Morocco probes university lecturer for “money laundering”

Moroccan authorities are probing Maati Monjib for money laundering that allowed him to acquire several properties and land worth millions of dirhams.

RABAT - Moroccan authorities are probing university lecturer Maati Monjib for money laundering that allowed him to acquire several properties and land.

Monjib, who claims he earns his living from his salary as a lecturer, went Sunday on a three-day hunger strike to protest against what he called in a post on Facebook “police and judicial harassment against my family and in particular my young sister who has been undergoing marathon interrogations for several days.”

This is not the first time that Monjib went on a hunger strike. In 2015, he did it after being accused of having embezzled sums of over three million dirhams ($330,000) from the account of his Ibn Rochd Centre, which Moroccan daily al- Ahdath said was presented as an NGO abroad while being registered as a public limited company (Ltd) in Morocco.

Monjib was accused of receiving subsidies from abroad and diverting them to his personal accounts and those of his relatives, including his sister’s.

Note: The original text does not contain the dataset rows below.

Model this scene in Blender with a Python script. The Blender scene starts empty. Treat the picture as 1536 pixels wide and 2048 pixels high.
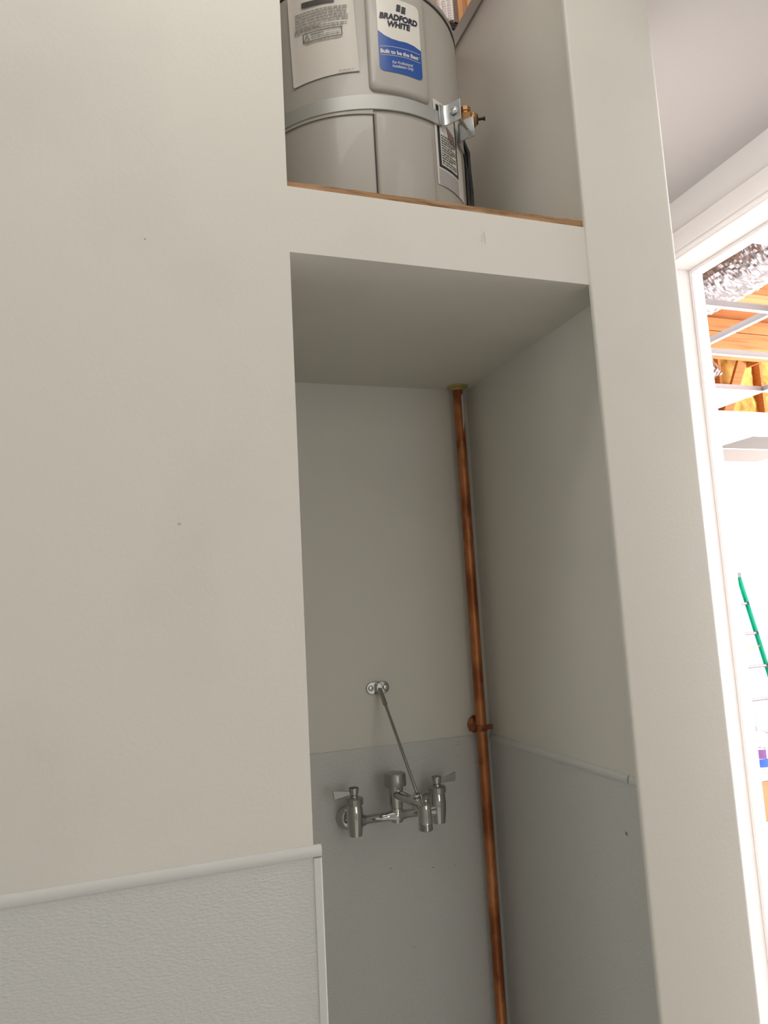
import bpy, bmesh, math, random
from mathutils import Vector, Matrix, noise
S = bpy.context.scene
C = S.collection
rnd = random.Random(7)
PI = math.pi

# ------------------------------------------------------------------ camera, world, lights, exposure
def make_camera():
    yaw, pit, rol = math.radians(19.47), math.radians(7.556), math.radians(-3.14)
    f = Vector((math.sin(yaw)*math.cos(pit), math.cos(yaw)*math.cos(pit), math.sin(pit)))
    r = Vector((math.cos(yaw), -math.sin(yaw), 0)); u = r.cross(f)
    r2 = r*math.cos(rol) + u*math.sin(rol); u2 = -r*math.sin(rol) + u*math.cos(rol)
    m = Matrix((r2, u2, -f)).transposed().to_4x4()
    m.translation = (0, 0, 1.2)
    cd = bpy.data.cameras.new('camera'); cd.sensor_fit = 'VERTICAL'; cd.sensor_height = 24.0
    cd.lens = 1480/2048*24.0; cd.clip_start = 0.01
    o = bpy.data.objects.new('camera', cd); o.matrix_world = m; C.objects.link(o); S.camera = o
make_camera()
w = bpy.data.worlds.new('world'); S.world = w; w.use_nodes = True
w.node_tree.nodes['Background'].inputs[0].default_value = (0.96, 0.97, 1.0, 1)
w.node_tree.nodes['Background'].inputs[1].default_value = 0.42
S.view_settings.view_transform = 'Standard'
S.view_settings.look = 'None'
S.view_settings.gamma = 1.0
S.view_settings.use_curve_mapping = False
S.view_settings.exposure = 0.05

def area(name, loc, aim, size, power, col):
    l = bpy.data.lights.new(name, 'AREA'); l.shape = 'RECTANGLE'; l.size, l.size_y = size
    l.energy = power; l.color = col
    o = bpy.data.objects.new(name, l); C.objects.link(o); o.location = loc
    o.rotation_euler = (Vector(aim)-Vector(loc)).to_track_quat('-Z', 'Y').to_euler()
    return o
area('unseen_hall_light', (0.2, 0.55, 2.93), (0.2, 1.4, 1.9), (0.9, 0.4), 5.6, (1.0, 0.97, 0.90))
area('unseen_hall_light', (-0.2, 0.65, 2.93), (-0.2, 0.65, 0), (1.2, 0.5), 2.2, (1.0, 0.97, 0.90))
area('unseen_hall_light', (1.25, -0.3, 2.9), (1.25, -0.3, 0), (0.5, 0.8), 2.4, (1.0, 0.97, 0.92))  # unseen light, added to brighten the recess wall and door casing
area('hall_fill_left', (-2.15, -0.6, 1.5), (1.0, -0.6, 1.4), (1.8, 1.6), 12.2, (1.0, 0.99, 0.96))  # added unseen fill from the left; the hall wall is solid
area('hall_fill_rear', (0.95, -2.1, 1.4), (0.95, 1.0, 1.4), (1.0, 1.9), 11.6, (1.0, 0.98, 0.95))  # added fill behind the camera for recess and jamb; no window there
area('room_window_light', (9.3, 2.6, 1.7), (0, 2.6, 1.5), (5.5, 2.4), 1420, (0.98, 0.97, 1.02))
area('attic_fill', (0.65, 1.25, 4.0), (1.0, 1.96, 3.3), (0.3, 0.3), 4.5, (1.0, 0.97, 0.94))  # unseen fill, added to light the fronts of the hoses and studs
area('attic_light', (0.8, 3.6, 3.9), (0.8, 2.0, 2.6), (1.6, 1.2), 24, (1.0, 0.97, 0.94))

# ------------------------------------------------------------------ materials
def mat(name, col, rough=0.6, metal=0.0, bump=None, stain=None, coat=0.0, spec=0.5, emit=None):
    """bump=(scale, strength, stretch xyz, detail); stain=[(colour, scale, lo, hi, stretch)]"""
    m = bpy.data.materials.new(name); m.use_nodes = True
    nt = m.node_tree; b = nt.nodes['Principled BSDF']
    b.inputs['Base Color'].default_value = (*col, 1); b.inputs['Roughness'].default_value = rough
    b.inputs['Metallic'].default_value = metal; b.inputs['Coat Weight'].default_value = coat
    b.inputs['Specular IOR Level'].default_value = spec
    tc = nt.nodes.new('ShaderNodeTexCoord')
    if stain:
        prev = None
        for (c2, sc, lo, hi, st) in stain:
            mp = nt.nodes.new('ShaderNodeMapping'); mp.inputs['Scale'].default_value = st
            nt.links.new(tc.outputs['Object'], mp.inputs[0])
            nz = nt.nodes.new('ShaderNodeTexNoise'); nz.inputs['Scale'].default_value = sc; nz.inputs['Detail'].default_value = 5
            nt.links.new(mp.outputs[0], nz.inputs['Vector'])
            mr = nt.nodes.new('ShaderNodeMapRange'); mr.inputs[1].default_value = lo; mr.inputs[2].default_value = hi
            nt.links.new(nz.outputs['Fac'], mr.inputs[0])
            mx = nt.nodes.new('ShaderNodeMix'); mx.data_type = 'RGBA'
            nt.links.new(mr.outputs[0], mx.inputs[0])
            if prev: nt.links.new(prev, mx.inputs[6])
            else: mx.inputs[6].default_value = (*col, 1)
            mx.inputs[7].default_value = (*c2, 1); prev = mx.outputs[2]
        nt.links.new(prev, b.inputs['Base Color'])
    if bump:
        sc, strg, st, det = bump
        mp = nt.nodes.new('ShaderNodeMapping'); mp.inputs['Scale'].default_value = st
        nt.links.new(tc.outputs['Object'], mp.inputs[0])
        nz = nt.nodes.new('ShaderNodeTexNoise'); nz.inputs['Scale'].default_value = sc; nz.inputs['Detail'].default_value = det
        nt.links.new(mp.outputs[0], nz.inputs['Vector'])
        bp = nt.nodes.new('ShaderNodeBump'); bp.inputs['Strength'].default_value = strg; bp.inputs['Distance'].default_value = 0.004
        nt.links.new(nz.outputs['Fac'], bp.inputs['Height']); nt.links.new(bp.outputs[0], b.inputs['Normal'])
    return m
U = (1, 1, 1)
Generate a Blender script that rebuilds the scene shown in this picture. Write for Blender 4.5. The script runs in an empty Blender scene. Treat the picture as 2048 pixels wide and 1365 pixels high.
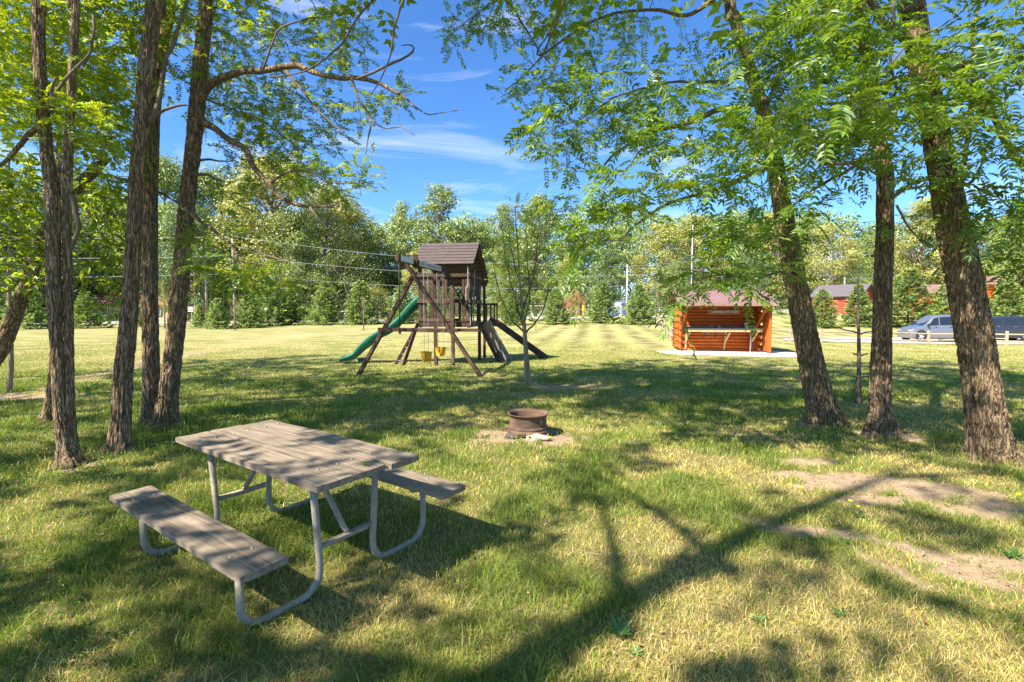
import bpy, math
import numpy as np
from math import sin, cos, pi, radians as R
V = np.array
sc = bpy.context.scene
COL = sc.collection
rng0 = np.random.default_rng(7)

# ------------------------------------------------------------------ camera
FP, PIT, CH = 963.0, 0.0612, 1.717
cp, sp = cos(PIT), sin(PIT)
cd = bpy.data.cameras.new("camera"); cam = bpy.data.objects.new("camera", cd); COL.objects.link(cam)
cam.location = (0, 0, CH); cam.rotation_euler = (pi/2-PIT, 0, 0)
cd.sensor_width = 36; cd.lens = FP/2048*36; cd.clip_end = 3000; cd.clip_start = 0.05
sc.camera = cam

def ray(px, py):
    a = (px-1024)/FP; b = -(py-682.5)/FP
    return V([a, cp+b*sp, -sp+b*cp])
def P(px, py, d):                       # the point d metres ahead that was measured at a pixel of the photograph
    r = ray(px, py); return V([0, 0, CH]) + r*(d/r[1])
# ------------------------------------------------------------------ terrain
_cols = V([-600, 0, 450, 850, 1100, 1350, 1550, 1800, 2050, 2700.])
_s = (_cols-1024)/FP
_d = V([0, 18, 25, 32, 40, 48, 55, 62, 70, 85, 110, 700.])
_z = V([
 [0,0,0,0,0,-.1,-.1,0,.3,.6,1,2],
 [0,0,0,0,0,-.1,-.1,0,.3,.6,1,2],
 [0,0,0,0,0,-.1,-.05,0,.35,.7,1,2],
 [0,0,0,0,.05,.1,.25,.45,.7,1,1.4,2],
 [0,0,0,0,.05,.15,.4,.75,1.0,1.4,1.8,2],
 [0,0,0,0,.05,.2,.5,.95,1.3,1.6,2,2],
 [0,0,-.05,-.15,-.1,.3,.8,1.4,1.9,2.4,2.8,3],
 [0,0,-.15,-.38,-.38,.3,1.0,1.7,2.3,2.9,3.2,3],
 [0,0,-.2,-.42,-.42,.3,1.0,1.8,2.5,3,3.2,3],
 [0,0,-.2,-.42,-.42,.3,1.0,1.8,2.5,3,3.2,3]])
def T(x, y):
    x = np.asarray(x, float); y = np.asarray(y, float)
    d = np.clip(y, .01, 699); s = np.clip(x/np.maximum(d, 5), _s[0], _s[-1])
    i = np.clip(np.searchsorted(_s, s)-1, 0, len(_s)-2); j = np.clip(np.searchsorted(_d, d)-1, 0, len(_d)-2)
    a = (s-_s[i])/(_s[i+1]-_s[i]); b = (d-_d[j])/(_d[j+1]-_d[j]); b = np.clip(b, 0, 1); b = b*b*(3-2*b)
    return (_z[i, j]*(1-a)*(1-b)+_z[i+1, j]*a*(1-b)+_z[i, j+1]*(1-a)*b+_z[i+1, j+1]*a*b)
def G(px, py):                          # where the ground lies under a measured pixel
    r = ray(px, py); z = 0.
    for _ in range(30):
        t = (z-CH)/r[2]; p = V([0, 0, CH])+r*t; z = .5*z+.5*float(T(p[0], p[1]))
    return V([p[0], p[1], float(T(p[0], p[1]))])
def GD(px, d):                          # ground point at a pixel column and distance
    x = (px-1024)/FP*d; return V([x, d, float(T(x, d))])
# ------------------------------------------------------------------ noise
_pr = np.random.default_rng(3); _perm = np.concatenate([_pr.permutation(256)]*2); _val = _pr.random(256)
def vn3(x, y, z):
    xi = np.floor(x).astype(int); yi = np.floor(y).astype(int); zi = np.floor(z).astype(int)
    fx, fy, fz = x-xi, y-yi, z-zi
    fx = fx*fx*(3-2*fx); fy = fy*fy*(3-2*fy); fz = fz*fz*(3-2*fz)
    def h(a, b, c): return _val[_perm[_perm[_perm[a & 255]+(b & 255)]+(c & 255)]]
    def l(a, b, t): return a+(b-a)*t
    return l(l(l(h(xi, yi, zi), h(xi+1, yi, zi), fx), l(h(xi, yi+1, zi), h(xi+1, yi+1, zi), fx), fy),
             l(l(h(xi, yi, zi+1), h(xi+1, yi, zi+1), fx), l(h(xi, yi+1, zi+1), h(xi+1, yi+1, zi+1), fx), fy), fz)
def fbm(x, y, z=0, oct=3):
    x = np.asarray(x, float); y = np.asarray(y, float); z = x*0+z
    s = 0; a = .5; t = 0
    for k in range(oct):
        s = s+a*vn3(x*2**k+17.3*k, y*2**k+5.1*k, z*2**k+2.7*k); t += a; a *= .5
    return s/t
def sstep(a, b, x):
    t = np.clip((x-a)/(b-a), 0, 1); return t*t*(3-2*t)
def nrm(a):
    return a/np.maximum(np.linalg.norm(a, axis=-1, keepdims=True), 1e-9)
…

In November 2015, Al-Ahdath revealed that Monjib’s bank account where he was receiving his salary was not touched between 2013 and 2015, which contradicted his claim.

“I reiterate here that I am completely innocent of false and defamatory financial accusations and that I have never threatened state security: things that I am accused of without any proof,” wrote Monjib on Facebook, calling on several media outlets to stop their defamatory campaign against him and his family.  

But Chouf TV, Morocco’s most popular web TV, exposed in an editorial published on October 11 Monjib’s dozens of properties along with his sister Fatema Monjib’s which are worth millions of dirhams in a reply to calling some media outlets as offices of “political police.”

Editorialist Abou Wael Al-Riffi defied Monjib and his sister, who was his partner at the Ibn Rochd Centre Ltd that was receiving funds from overseas before being dissociated, to prove how they financed all the listed properties and land.

Le360 news website claims that Fatema is not working while her husband is “a daily worker,” raising a huge question mark about her wealth.

It is this discrepancy between the income declared by the Monjibs and their personal assets that drew the attention of the Financial Intelligence Processing Unit (UTRF) which prompted the prosecution to open an investigation for possible money laundering.